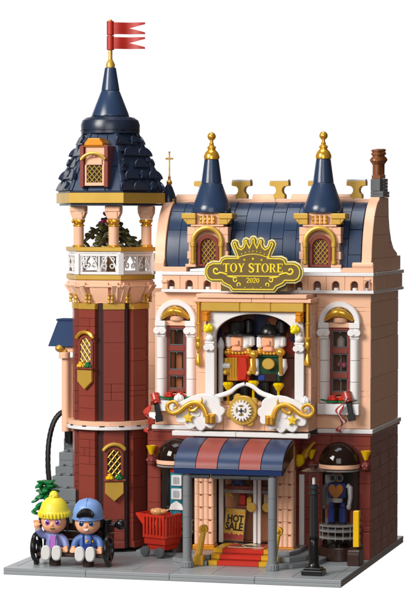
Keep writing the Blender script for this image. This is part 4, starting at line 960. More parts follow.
Q = [(gx-.05+.42*cos(2*pi*(i//4)/n+(-.11, -.06, .06, .11)[i % 4]), gz+.42*sin(2*pi*(i//4)/n+(-.11, -.06, .06, .11)[i % 4])) for i in range(len(P))]
m.strip(P, Q, 7.0, 7.22, closed=True, b=.02); m.cyl((gx-.05, 6.98, gz), .26, .24, 'y', 20)
for a in (45, 135, 225, 315): m.M = T(gx-.05, 7.1, gz) @ RY(rad(a)); m.box(.2, .5, -.08, .1, -.1, .1, .02)
m.build('gear', WHITE, gc)
m = MB(); m.box(gx-.09, gx-.01, 6.9, 7.0, gz-.2, gz+.2, 0); m.box(gx-.25, gx+.15, 6.905, 7.0, gz-.04, gz+.04, 0); m.build('axle', BLACK, gc)
# white swags of the balcony rail
bl = thing('balcony_swag', 'white curved balustrade rails meeting above the gear clock', 'balustrade', (16.5, 8.1, 12.3))
for s in (-1, 1):
    m = MB(); m.tube(smooth([(gx+s*2.35, 8.1, 12.9), (gx+s*1.9, 8.1, 13.05), (gx+s*1.2, 8.1, 13.3), (gx+s*.6, 8.1, 13.75), (gx+s*.05, 8.1, 13.95)], 5), [.2]*12+[.17]*5+[.15]*4, 10, flat=.9)
    m.box(gx+s*2.2, gx+s*3.9, 8.02, 8.3, 12.32, 12.75, .03); m.build('rail', WHITE, bl)
# ================================================================ nutcracker soldiers in the display window
def soldier(X, Y, coat, front, trim, hat, sleeve, label, drum=False):
    z = 12.52; t = thing('nutcracker_soldier', label, 'toy soldier', (X, Y, z), 'nutcracker toy soldiers in the big arched window')
    m = MB()
    for s in (-1, 1):
        l = MB(); l.cyl((X+s*.36, Y, z), .33, 1.55, n=16); l.box(X+s*.36-.3, X+s*.36+.3, Y-.5, Y+.3, z, z+.35, .06); l.build('leg', BLACK, t)
    m.box(X-.78, X+.78, Y-.45, Y+.45, z+1.57, z+3.5, .08)
    m.box(X-.88, X+.88, Y-.5, Y+.5, z+3.5, z+3.68, .04); m.build('coat', coat, t)
    m = MB(); m.prism([(X-.02, z+1.6), (X+.55, z+1.7), (X+.7, z+2.4), (X+.62, z+3.45), (X+.05, z+3.45)], Y-.64, Y-.44, .05) if not drum else m.box(X-.6, X+.5, Y-.6, Y-.44, z+1.6, z+2.2, .04)
    m.build('front_panel', front, t)
    m = MB()
    for q in range(4): m.cyl((X-.68+q*.19, Y-.5, z+1.6), .11, 1.85, n=10) if not drum else None
    for s in (-1, 1):
        for a in range(5): m.ball((X+s*.72+.2*cos(a*1.26), Y-.25+.2*sin(a*1.26), z+3.84), .19, 10)
        m.ball((X+s*.72, Y-.28, z+4.02), .22, 12)
    for a in range(4): m.ball((X-.35+a*.24, Y-.52, z+3.8), .14, 10)
    m.build('epaulette', SHINY, t)
    for s in (-1, 1):
        m = MB(); m.tube([(X+s*.92, Y-.1, z+3.35), (X+s*1.0, Y-.2, z+2.7), (X+s*.9, Y-.55, z+2.3)], [.24, .25, .2], 12); m.ball((X+s*.86, Y-.68, z+2.25), .2, 10); m.build('arm', sleeve, t)
    m = MB(); m.cyl((X, Y, z+3.69), .55, 1.5, n=24); m.box(X-.5, X+.36, Y-.72, Y-.3, z+4.3, z+5.15, .12); m.box(X-.42, X+.3, Y-.8, Y-.5, z+3.95, z+4.32, .1); m.box(X-.2, X+.12, Y-.88, Y-.7, z+4.45, z+4.85, .07); m.build('head', SKIN, t)
    m = MB(); m.cyl((X+.55, Y-.1, z+4.45), .48, .7, n=20); m.box(X-.95, X-.52, Y-.4, Y+.3, z+4.2, z+5.15, .12); m.box(X+.38, X+1.1, Y-.5, Y+.3, z+4.3, z+5.15, .14); m.ball((X+.5, Y-.3, z+4.4), .3, 12); m.build('hair', WHITE, t)
    m = MB()
    m.lathe([(1.0, 0), (1.08, .05), (1.08, .16), (1.0, .2)], (X, Y, z+5.17), 28)
    if hat == 'top': m.lathe([(.58, .2), (.6, .24), (.66, 1.05), (.62, 1.1)], (X-.12, Y-.1, z+5.17), 24); m.cyl((X+.55, Y+.3, z+5.4), .42, .85); m.ball((X+.55, Y+.3, z+6.3), .36, 14, (1, 1, .6))
    else: m.ball((X-.08, Y-.1, z+5.37), .72, 22, (1, 1, 1.05), 0, 1); m.ball((X-.1, Y-.15, z+6.12), .1, 8); m.cyl((X+.68, Y+.3, z+5.4), .4, .85); m.ball((X+.68, Y+.3, z+6.2), .3, 12)
    m.build('hat', BLACK, t)
    if drum:
        m = MB(); m.cyl((X+.02, Y-.98, z+3.0), .44, .36, 'y', 22, .05); m.build('drum', GOLDS, t)
        for s in (-1, 1):
            m = MB(); m.ball((X+s*.95-.05, Y-.95, z+3.85+.1*s), .34, 14); m.tube([(X+s*.95-.05, Y-.95, z+3.6), (X+s*.95-.05, Y-.8, z+2.2)], .14, 10); m.build('drumstick', SHINY, t)
        m = MB(); m.box(X-.75, X-.3, Y-.66, Y-.61, z+1.7, z+2.1, .02); m.build('badge', ROYAL, t)
    t.scale = (1.1, 1.0, .965)
    return t
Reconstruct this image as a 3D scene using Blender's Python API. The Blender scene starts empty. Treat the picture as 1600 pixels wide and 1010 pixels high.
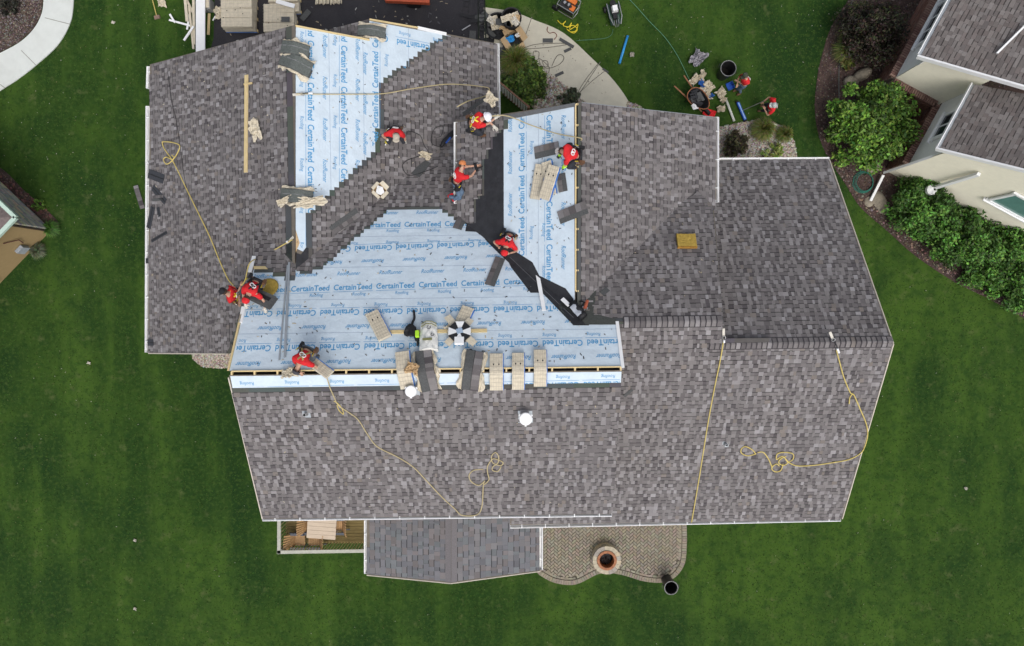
import bpy, bmesh, math, random
import numpy as np
from mathutils import Vector, Matrix, noise
R = random.Random(7)
C = bpy.context.scene.collection
sc = bpy.context.scene
# ---------------------------------------------------------------- camera, light
H = 28.0; TILT = math.radians(-1.77); F = 1067.0
cam = bpy.data.cameras.new('camera'); camo = bpy.data.objects.new('camera', cam); C.objects.link(camo)
camo.location = (0, 0, H); camo.rotation_euler = (TILT, 0, 0)
cam.sensor_width = 36; cam.lens = 36 * F / 1600; cam.clip_end = 2000; cam.clip_start = .1
sc.camera = camo
w = bpy.data.worlds.new('World'); sc.world = w; w.use_nodes = True
SUN_EL, SUN_AZ = math.radians(60), math.radians(160)      # azimuth clockwise from north (+Y)
nt = w.node_tree; sky = nt.nodes.new('ShaderNodeTexSky'); sky.sky_type = 'NISHITA'; sky.sun_disc = False
sky.sun_elevation = SUN_EL; sky.sun_rotation = SUN_AZ; sky.dust_density = 4; sky.ozone_density = .6; sky.air_density = .7
bgn = nt.nodes['Background']; bgn.inputs[1].default_value = .15
hs = nt.nodes.new('ShaderNodeHueSaturation'); hs.inputs['Saturation'].default_value = .45
nt.links.new(sky.outputs[0], hs.inputs['Color']); nt.links.new(hs.outputs[0], bgn.inputs[0])
sun = bpy.data.lights.new('sun', 'SUN'); suno = bpy.data.objects.new('sun', sun); C.objects.link(suno)
sun.energy = .7; sun.angle = math.radians(35); sun.color = (1, .97, .93)
sd = Vector((math.sin(SUN_AZ) * math.cos(SUN_EL), math.cos(SUN_AZ) * math.cos(SUN_EL), math.sin(SUN_EL)))
suno.rotation_euler = sd.to_track_quat('Z', 'Y').to_euler(); suno.location = sd * 60
sc.view_settings.view_transform = 'Standard'; sc.view_settings.look = 'None'
sc.view_settings.exposure = 0.34; sc.view_settings.gamma = 1; sc.view_settings.use_curve_mapping = False
# ---------------------------------------------------------------- pixel <-> world
def ray(px, py):
    x = (px - 800) / F; y = -(py - 505) / F
    return x, y * math.cos(TILT) + math.sin(TILT), y * math.sin(TILT) - math.cos(TILT)
def P(px, py, z=0.0):
    d = ray(px, py); t = (z - H) / d[2]; return Vector((d[0] * t, d[1] * t, z))
class Plane:
    """roof slope: z = z0 - k * (downhill distance from p0)"""
    def __init__(s, p0, dx, dy, k):
        s.p = Vector(p0); l = math.hypot(dx, dy); s.d = Vector((dx / l, dy / l, 0)); s.k = k
        s.up = Vector((-s.d.x, -s.d.y, k)).normalized()
        s.n = Vector((s.d.x * k, s.d.y * k, 1)).normalized()
        s.eu = s.up.cross(s.n).normalized()
    def z(s, X, Y): return s.p.z - s.k * ((X - s.p.x) * s.d.x + (Y - s.p.y) * s.d.y)
    def on(s, px, py, lift=0):
        d = ray(px, py); k = s.k
        t = (s.p.z - H + k * (s.p.x * s.d.x + s.p.y * s.d.y)) / (d[2] + k * (d[0] * s.d.x + d[1] * s.d.y))
        return Vector((d[0] * t, d[1] * t, H + d[2] * t)) + s.n * lift
    def uv(s, px, py):
        q = s.on(px, py) - s.p; return (q.dot(s.eu), q.dot(s.up))
    def xyz(s, u, v, lift=0): return s.p + s.eu * u + s.up * v + s.n * lift
    def frame(s, p0, p1, lift=0.0):
        o = s.on(*p0, lift); x = (s.on(*p1, lift) - o).normalized(); y = s.n.cross(x).normalized()
        M = Matrix((x, y, s.n)).transposed().to_4x4(); M.translation = o; return M
    def dist(s, p0, p1): return (s.on(*p1) - s.on(*p0)).length
GROUND = Plane((0, 0, 0), 1, 0, 0.0)
def lvl(z): return Plane((0, 0, z), 1, 0, 0.0)
def upframe(o, p1):
    """frame with z up at world point o, x heading to world point p1 (flat)"""
    x = Vector((p1[0] - o[0], p1[1] - o[1], 0)).normalized(); y = Vector((0, 0, 1)).cross(x)
    M = Matrix((x, y, Vector((0, 0, 1)))).transposed().to_4x4(); M.translation = Vector(o); return M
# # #
WHAT NEEDS TO BE DONE -> Take every line from the data above that holds "scene" and copy it out.

EXERCISE RESULT ->
Reconstruct this image as a 3D scene using Blender's Python API. The Blender scene starts empty. Treat the picture as 1600 pixels wide and 1010 pixels high.
C = bpy.context.scene.collection
sc = bpy.context.scene